Ian Hickson wrote:
As can be seen in the feedback below, there is interest in improving the
experience with logging in and out of Web sites.
Currently there are two main mechanisms: HTTP authentication, and
cookie-based authentication with a form login.
Benefits of form authentication over HTTP authentication:
- supports creating an account
- supports recovering a lost password
- supports showing the login form inline with other content
- supports styling the login form
- supports an obvious way of logging out from within the page
Limitations of form authentication:
- no way to indicate that access is being denied because the credentials
passed were wrong or because there were no credentials passed
- insecure when unencrypted
It seems to me that the first limitation of form authentication could be
removed by inventing a new WWW-Authenticate challenge that means "reply to
the form in the page". I have now specified such a value in HTML5 (since
it is specific to entity bodies that contain HTML forms):
challenge = "HTML" [ form ]
form = "form" "=" form-name
form-name = quoted-string
(There's no "credentials" value for this scheme, since the login is done
as a POST to a login script and then the server sets proprietary login
information, like a cookie using Set-Cookie.)
So when you get to a page that expects you to be logged in, it return a
401 with:
WWW-Authenticate: HTML form="login"
...and there must be a <form> element with name="login", which represents
the form that must be submitted to log in.
We could also make HTTP login work better, but frankly I'm not convinced
there's much point.
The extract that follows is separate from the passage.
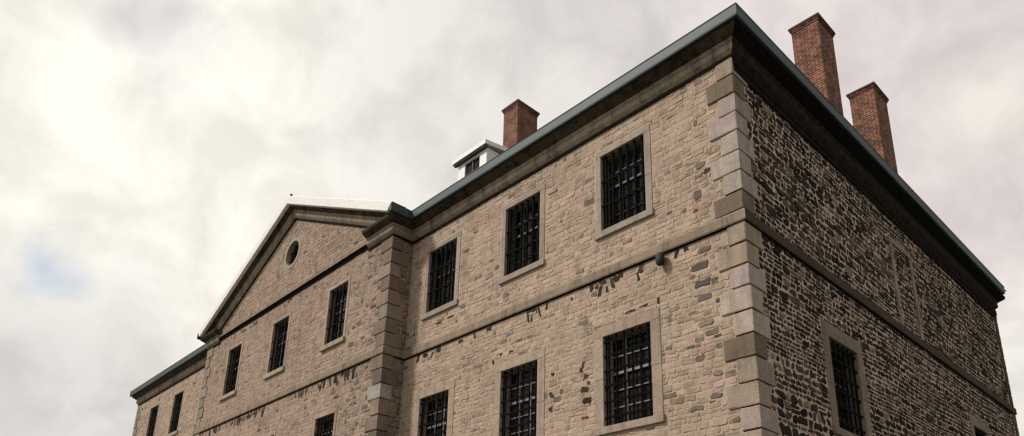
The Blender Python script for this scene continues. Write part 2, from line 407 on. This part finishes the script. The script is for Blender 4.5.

The form login cowpath is so commonly frequented that
not only has someone already gone and paved it but it has also been
tree-lined, has garbage collection scheduled for Tuesdays and Thursdays,
and will be electing a representative at the next general election.
As I said at the F2F meeting in France, I don't think this is the right
way to go. I think moving away from passwords and HTML logins are
absolutely necessary.
There are much better identity based authentication schemes out there.
Many do have problems, but these problems can be addressed.
While there is no such thing as an official mozilla position, I'm
personally not very interested in spending time on adding this feature.
I'd much rather find a identity based solution that significantly can
improve the current, really bad, situation regarding authentication.